Indigenous Science in Indigenous Community Assessment in Canada and Ecuador

ID: 2045

Presenting Author: Myrle Ballard

Session: 749 - Engaging Indigenous Nations for Inclusive Impact Assessments and Misinformation Response

Status: pending


Summary Statement

Why use Indigenous language and Indigenous science in social and environmental impact assessments?


Abstract

This talk explores a critical lens of the effects on Indigenous communities when Indigenous science is not used in impact assessments. It offers a critique of how remiss western science is when it fails to acknowledge Indigenous science when conducting assessments on Indigenous people and communities. This talk will draw upon two case studies: 1) Lake St. Martin First Nation, Canada; and 2) a Kichwa community, in the Ecuadorian Amazon, by comparing and contrasting how the two Indigenous communities in North and South America were affected/displaced when there was a lack of pre and post impact assessments.
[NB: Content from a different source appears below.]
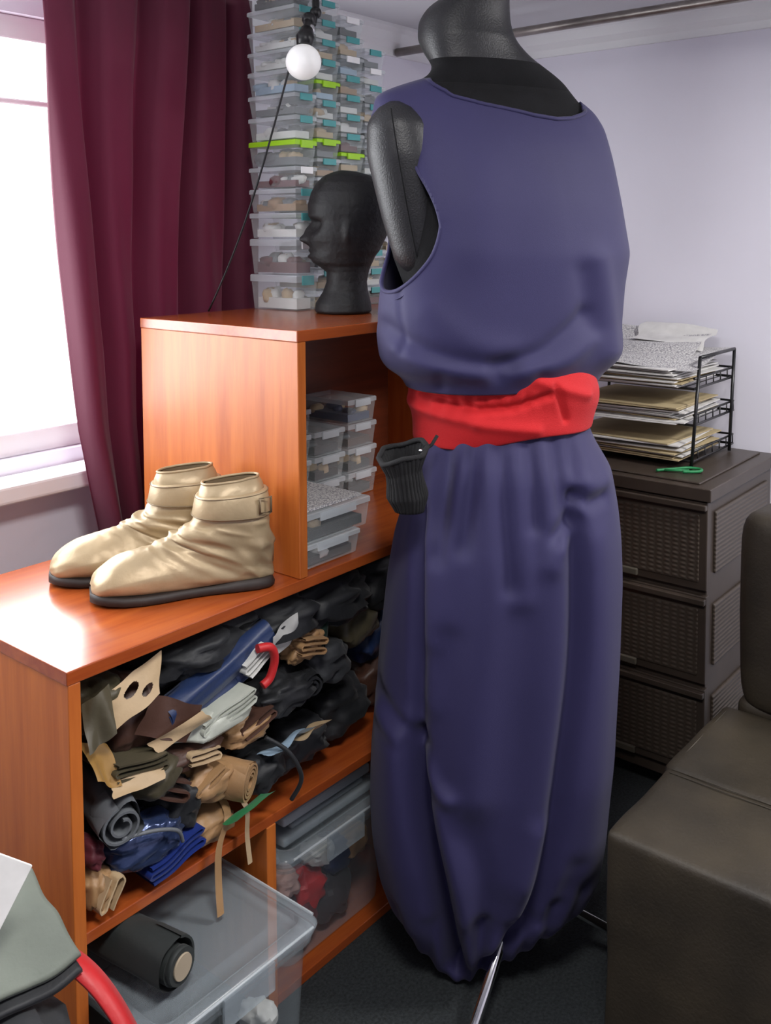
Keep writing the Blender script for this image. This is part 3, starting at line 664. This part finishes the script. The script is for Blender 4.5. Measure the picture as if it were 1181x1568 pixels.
P_((1.38,1.28,.42),(.07,.06,.050),'c_black',33.7,.4)
P_((1.53,1.30,.42),(.07,.06,.050),'c_brown',34.7,.4)
P_((.865,1.200,.430),(.066,.042,.036),'c_foil',35.7,.25,freq=2.0,rot=-.2,res=30)
folded(b,(.905,1.160,.398),.095,.040,.14,4,'c_blue',36,.2,.004)
P_((.93,1.21,.455),(.035,.045,.045),'c_black',37.7,.4)
P_((.785,1.21,.395),(.024,.04,.030),'c_tan',38.7,.28,freq=2.0); P_((.778,1.21,.450),(.018,.035,.018),'c_maroon',39.7,.3)
folded(b,(.790,1.165,.395),.040,.040,.10,3,'c_beige',88,1.0)
b.tube(smoothpoly([(.80,1.155,.478),(.85,1.145,.470),(.89,1.142,.452),(.905,1.148,.425)]),.003,'c_grey',8)
P_((.99,1.21,.392),(.05,.045,.026),'c_tan',40.7,.3)
def strap(pts,w,k):
    pts=smoothpoly(pts,5); g=[]
    for i,p in enumerate(pts):
        g.append([(p[0]-w/2,p[1],p[2]),(p[0],p[1]-.001,p[2]),(p[0]+w/2,p[1],p[2])])
    b.loft(g,k,closed=False)
strap([(1.02,1.20,.43),(1.01,1.165,.41),(.985,1.158,.37),(.98,1.155,.32),(.975,1.145,.268)],.014,'c_tan')
strap([(1.045,1.20,.42),(1.05,1.165,.405),(1.045,1.158,.36),(1.05,1.157,.31)],.010,'c_beige')
b.tube(smoothpoly([(1.10,1.17,.50),(1.13,1.145,.47),(1.15,1.135,.42),(1.14,1.15,.38)]),.004,'c_black',8)
b.done('fabric_and_leather_scraps')
# ------------------------------------------------------------ big clear bins
def bin_(name,x0,x1,y0,y1,z0,h,fill,lid=True):
    b=MB()
    def rr(o,z,r=.025):
        P=[]
        for (cx,cy,a0) in ((x1-o-r,y1-o-r,0),(x0+o+r,y1-o-r,90),(x0+o+r,y0+o+r,180),(x1-o-r,y0+o+r,270)):
            for k in range(6): a=math.radians(a0+18*k); P.append((cx+r*math.cos(a),cy+r*math.sin(a),z))
        return P
    b.loft([rr(.028,z0),rr(.022,z0+.01),rr(.012,z0+h-.03),rr(.004,z0+h-.028),rr(.002,z0+h-.015),rr(.006,z0+h-.014)],'frost',True,False)
    if lid:
        b.loft([rr(.0,z0+h-.014),rr(-.003,z0+h-.004),rr(.003,z0+h+.004),rr(.018,z0+h+.005),rr(.024,z0+h-.004),rr(.045,z0+h-.004),rr(.052,z0+h+.002)],'frostlid',False,True)
        b.box((x0+x1)/2-.05,(x0+x1)/2+.05,y0-.008,y0-.003,z0+h-.045,z0+h,'frostlid')
        b.tube([(x0+.02,y0-.001,z0+h-.001),(x1-.02,y0-.001,z0+h-.001)],.0025,'clear2',8)
        b.tube([(x1+.001,y0+.02,z0+h-.001),(x1+.001,y1-.02,z0+h-.001)],.0025,'clear2',8)
    for i,(x,y,z,s,k) in enumerate(fill): lump(b,(x,y,z),s,k,i+41.5+x0,.3,res=14,freq=2)
    return b.done(name,.001,1)
bin_('clear_storage_bin',.765,1.085,1.03,1.50,.002,.250,[(.85,1.15,.07,(.055,.06,.05),'c_dkgrey'),(.98,1.15,.06,(.055,.06,.04),'c_charcoal'),(.93,1.3,.08,(.08,.07,.06),'c_black'),(1.01,1.10,.10,(.025,.03,.025),'c_white'),(.88,1.10,.15,(.05,.03,.04),'c_charcoal')])
bin_('clear_storage_bin.001',1.150,1.46,1.178,1.58,.020,.225,[(1.22,1.235,.08,(.045,.035,.045),'c_maroon'),(1.32,1.24,.08,(.05,.035,.045),'c_dkgrey'),(1.26,1.24,.12,(.04,.035,.035),'c_red'),(1.34,1.25,.14,(.04,.035,.035),'c_navy'),(1.36,1.35,.11,(.05,.05,.05),'c_black'),(1.20,1.235,.165,(.026,.03,.022),'c_pink'),(1.29,1.235,.175,(.03,.03,.018),'c_white'),(1.39,1.24,.15,(.035,.03,.03),'c_tan'),(1.20,1.40,.10,(.04,.08,.07),'c_red'),(1.22,1.33,.15,(.035,.05,.03),'c_ltblue')],True)
b=MB()
b.box(1.17,1.44,1.20,1.50,.254,.270,'frostlid'); b.box(1.20,1.40,1.21,1.46,.271,.282,'frostlid'); b.box(1.18,1.42,1.21,1.48,.283,.302,'clear2'); b.done('loose_bin_lids',.006,3)
b=MB(); roll(b,(.812,1.29,.298),(.840,1.085,.300),.036,'c_charcoal','cardtube',3.3,2,.12)
b.tube([(.8400,1.084,.300),(.8415,1.074,.300)],.026,'c_charcoal',24); b.tube([(.8415,1.0745,.300),(.8420,1.0715,.300)],[.019,.018],'cardtube',24)
b.done('dark_vinyl_roll')
# ------------------------------------------------------------ bottom left pile
b=MB(); b.box(.30,.60,.80,1.14,0,.40,'c_dkgrey'); b.box(.29,.61,.79,1.15,.385,.405,'c_black'); b.done('craft_material_crate',.01,3)
b=MB()
lump(b,(.50,1.0,.445),(.085,.12,.036),'c_dkgrey',60.1,.3); lump(b,(.545,.93,.43),(.045,.07,.025),'c_black',61.1,.4)
lump(b,(.53,1.06,.485),(.045,.05,.035),'c_black',62.1,.3)
sheet(b,(.555,1.035,.528),(.058,-.012,.004),(.006,.062,.022),'c_greygreen',31,.006,fr=.9,irr=.15)
sheet(b,(.550,1.030,.514),(.060,-.012,.004),(.006,.064,.022),'c_black',31,.006,fr=.9,irr=.15)
b.done('leather_offcuts',solid=.006)
b=MB()
rot=Matrix.Rotation(math.radians(38),3,'Y')@Matrix.Rotation(math.radians(-20),3,'Z')
b.box(.480,.540,1.000,1.005,.545,.660,'paper',rot)
b.tube([(.530,.9985,.596),(.530,.9965,.596)],.007,'blackpl',16)
b.done('white_cardboard_sheet',.001)
b=MB(); pts=smoothpoly([(.582,1.03,.505),(.598,.995,.505),(.612,.955,.490),(.622,.92,.462),(.630,.885,.420),(.638,.85,.375)],5)
g=[]
for p in pts: g.append([(p[0]-.012,p[1]-.008,p[2]-.003),(p[0],p[1],p[2]+.001),(p[0]+.012,p[1]+.008,p[2]+.001)])
b.loft(g,'c_red',closed=False); b.tube([(.575,1.035,.511),(.602,1.050,.513),(.612,1.025,.513),(.585,1.010,.511)],.0030,'chrome',8,True); b.tube([(.580,1.022,.514),(.608,1.038,.516)],.002,'chrome',8)
b.done('red_leather_belt',solid=.004)
# ------------------------------------------------------------ drawers
b=MB(); dx0,dx1,dy0,dy1=2.150,2.60,.815,1.32
b.box(dx0+.012,dx1,dy0+.008,dy1-.008,.05,.735,'brown'); b.box(dx0-.008,dx1+.005,dy0-.006,dy1+.006,.735,.765,'brown')
b.box(dx0+.02,dx1-.02,dy0+.03,dy1-.03,.765,.770,'brown')
for z0,z1 in ((.525,.732),(.305,.512),(.085,.292)):
    b.box(dx0,dx0+.02,dy0+.004,dy1-.004,z0,z1,'brown')
    b.box(dx0-.003,dx0+.002,dy0+.022,dy1-.022,z0+.018,z1-.030,'weave')
    b.box(dx0-.014,dx0,dy0+.004,dy1-.004,z1-.018,z1-.004,'brown')
    b.box(dx0-.010,dx0,dy0+.17,dy1-.17,z0+.004,z0+.020,'seam')
    b.box(dx0+.05,dx1-.04,dy0+.002,dy0+.009,z0+.03,z1-.03,'weave')
for x in (dx0+.05,dx1-.05):
    for y in (dy0+.05,dy1-.05): b.tube([(x,y,.05),(x,y,.0)],.016,'blackpl',14)
b.done('plastic_drawer_cabinet',.004,3)
b=MB(); X0,X1_,Y0,Y1_=2.30,2.57,.915,1.26
for zt in (.775,.865,.955):
    b.tube([(X0,Y0,zt+.01),(X1_,Y0,zt+.01),(X1_,Y1_,zt+.01),(X0,Y1_,zt+.01)],.0035,'blackpl',8,True)
    b.tube([(X0,Y0,zt+.035),(X1_,Y0,zt+.035),(X1_,Y1_,zt+.035)],.003,'blackpl',8); 
    for y in np.linspace(Y0,Y1_,12): b.tube([(X0,y,zt+.01),(X1_,y,zt+.01)],.0016,'blackpl',6)
    for x in np.linspace(X0+.03,X1_,6): b.tube([(x,Y0,zt+.01),(x,Y0,zt+.035)],.0016,'blackpl',6)
for x,dd in ((X0+.015,.035),(X1_-.02,.015)):
    b.tube([(x-dd,Y0-.004,.772),(x+.01,Y0-.004,1.04)],.0045,'blackpl',8); b.tube([(x-dd,Y1_+.004,.772),(x+.01,Y1_+.004,1.04)],.0045,'blackpl',8)
b.tube([(X0+.025,Y0-.004,1.04),(X1_-.01,Y0-.004,1.04)],.0045,'blackpl',8); b.tube([(X0+.025,Y1_+.004,1.04),(X1_-.01,Y1_+.004,1.04)],.0045,'blackpl',8)
b.done('wire_document_tray')
b=MB(); rd=random.Random(9)
for zt,n,ks,dz in ((.789,11,['kraft','kraft','kraft','paper'],.0040),(.879,12,['paper','paper','c_white','paper','kraft'],.0036),(.969,11,['paper','paper','kraft'],.0040)):
    z=zt
    for i in range(n):
        a=rd.uniform(-.08,.08); ox,oy=rd.uniform(-.03,.012),rd.uniform(-.012,.015); R_=Matrix.Rotation(a,3,'Z')
        b.box(X0-.02+ox,X1_-.03+ox,Y0+.03+oy,Y1_-.02+oy,z,z+dz*.7,rd.choice(ks),R_); z+=dz
sheet(b,(2.42,1.07,1.032),(.140,0,.012),(.0,.16,.0),'print',71,.007,fr=1.1,irr=.08)
sheet(b,(2.46,1.10,1.055),(.10,0,.032),(.01,.14,.0),'print',72,.009,fr=1.1,irr=.1)
sheet(b,(2.51,1.06,1.072),(.055,0,.022),(.02,.11,.004),'paper',73,.008,fr=1.4,irr=.15)
b.done('paper_stack')
b=MB(); b.tube(smoothpoly([(2.20,.965,.776),(2.235,.94,.776),(2.27,.915,.776),(2.275,.885,.776),(2.25,.88,.776),(2.225,.91,.776)]),.0035,'c_green',8); b.tube([(2.215,.95,.776),(2.24,.90,.777)],.003,'c_green',8); b.done('green_cord_loop')
# ------------------------------------------------------------ sofa
def cushion(b,x0,x1,y0,y1,z0,z1,k,r=.03,n=14):
    rings=[]
    for i in range(n+1):
        t=i/n; a=-math.pi/2+math.pi*t; zc=(z0+z1)/2+(z1-z0)/2*math.copysign(abs(math.sin(a))**.35,math.sin(a)); ins=r*(1-abs(math.cos(a))**.35)
        ring=[]
        for q in np.linspace(0,2*math.pi,96,endpoint=False):
            c,s=math.cos(q),math.sin(q); cx=math.copysign(abs(c)**.2,c); sy_=math.copysign(abs(s)**.2,s)
            px=(x0+x1)/2+((x1-x0)/2-ins)*cx; py=(y0+y1)/2+((y1-y0)/2-ins)*sy_
            ring.append((px+.006*nz(px*8,py*8,zc*9),py+.008*nz(px*7,py*7,zc*9+3),zc+.006*nz(px*8,py*8,1)))
        rings.append(ring)
    b.loft(rings,k)
def softbox(b,x0,x1,y0,y1,z0,z1,k,r=.02,n=30):
    def rnd(p):
        q=[min(max(p[0],x0+r),x1-r),min(max(p[1],y0+r),y1-r),min(max(p[2],z0+r),z1-r)]
        d=Vector(p)-Vector(q); L=d.length
        if L>1e-9: d=d/L*r
        P=Vector(q)+d; w=.0035*nz(P.x*9,P.y*9,P.z*9); nn=d.normalized() if L>1e-9 else Vector((0,0,1)); return tuple(P+nn*w)
    def face(o,a,c):
        g=[]
        def ts(m): return sorted(set([0,.01,.02,.035,.05]+list(np.linspace(.08,.92,m))+[.95,.965,.98,.99,1]))
        for s in ts(n): g.append([rnd([o[i]+a[i]*s+c[i]*t for i in range(3)]) for t in ts(n)])
        b.loft(g,k,closed=False)
    X,Y,Z_=x1-x0,y1-y0,z1-z0
    face((x0,y0,z1),(X,0,0),(0,Y,0)); face((x0,y0,z0),(0,Y,0),(0,0,Z_)); face((x0,y1,z0),(X,0,0),(0,0,Z_)); face((x1,y0,z0),(0,0,Z_),(0,Y,0)); face((x0,y0,z0),(0,0,Z_),(X,0,0)); face((x0,y0,z0),(0,Y,0),(X,0,0))
b=MB()
softbox(b,1.368,1.612,-.35,.678,.02,.402,'sofa',.014)
softbox(b,1.606,1.90,-.35,.684,.02,.402,'sofa',.014)
softbox(b,1.90,2.14,-.35,.66,.02,.42,'sofa',.02)
cushion(b,1.880,2.13,-.20,.660,.400,.795,'sofa',.055)
for xx in (1.600,1.588): b.tube([(xx,-.33,.4035),(xx,.665,.4035)],.0010,'seam',6)
b.tube([(1.63,.668,.4025),(1.87,.668,.4025)],.0010,'seam',6)
b.done('brown_suede_sofa')
# ------------------------------------------------------------ lights
def area(name,loc,rot,sx,sy,e,col):
    l=bpy.data.lights.new(name,'AREA'); l.shape='RECTANGLE'; l.size=sx; l.size_y=sy; l.energy=e; l.color=col
    o=bpy.data.objects.new(name,l); o.location=loc; o.rotation_euler=rot; bpy.context.collection.objects.link(o)
area('daylight_window_light',((wx0+wx1)/2,YW+.14,(wz0+wz1)/2),(math.radians(-90),0,0),wx1-wx0+.1,wz1-wz0+.1,50,(.94,.965,1))
area('ceiling_lamp_light',(.50,.30,ZC-.02),(0,0,0),.35,.35,21,(1,.98,.96))
area('right_wall_fill_light',(1.95,-.25,ZC-.02),(0,0,0),.35,.35,32,(1,.98,.965))  # added fill light to brighten the right wall, no real lamp here
w=bpy.data.worlds.new('sky_world'); sc.world=w; w.use_nodes=True; w.node_tree.nodes["Background"].inputs[0].default_value=(.97,.985,1,1); w.node_tree.nodes["Background"].inputs[1].default_value=2.0
# ------------------------------------------------------------ camera
c=bpy.data.cameras.new('camera'); co=bpy.data.objects.new('camera',c); bpy.context.collection.objects.link(co)
c.sensor_fit='VERTICAL'; c.sensor_height=36; c.lens=36*1825/1919; c.shift_y=-(959.5-555)/1919; c.clip_start=.02
F=Vector((.7711,.6333,-.0652)).normalized(); R=Vector((.6345,-.7729,-.0043)); R=(R-F*R.dot(F)).normalized(); U=R.cross(F)
co.matrix_world=Matrix(((R.x,U.x,-F.x,0),(R.y,U.y,-F.y,0),(R.z,U.z,-F.z,1.35),(0,0,0,1)))
sc.camera=co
The presentation will reinforce the need to implement effective Free, Prior and Informed Consent (FPIC) procedures that go beyond minimal legal obligations and that adequately consider project areas of influence, based on Indigenous cosmologies and knowledge systems. Such an approach strengthens Indigenous self-determination in decision-making over lands, waters, and futures. This talk will also explore how we can learn the importance of Indigenous Science and Indigenous languages when conducting social and environmental impact assessments. Indigenous language of spaces and places play a significant role in determining the original state of the ecosystem prior to any development. However, Indigenous languages can also be misused for the benefit of the proponents to “naturalise” their presence in the territory.


Author Bio

Canada Research Chair / Associate Professor at the University of Calgary. Her research explores Three-eyed seeing and monitoring biodiversity using Anishinaabe mowin baseline indicators.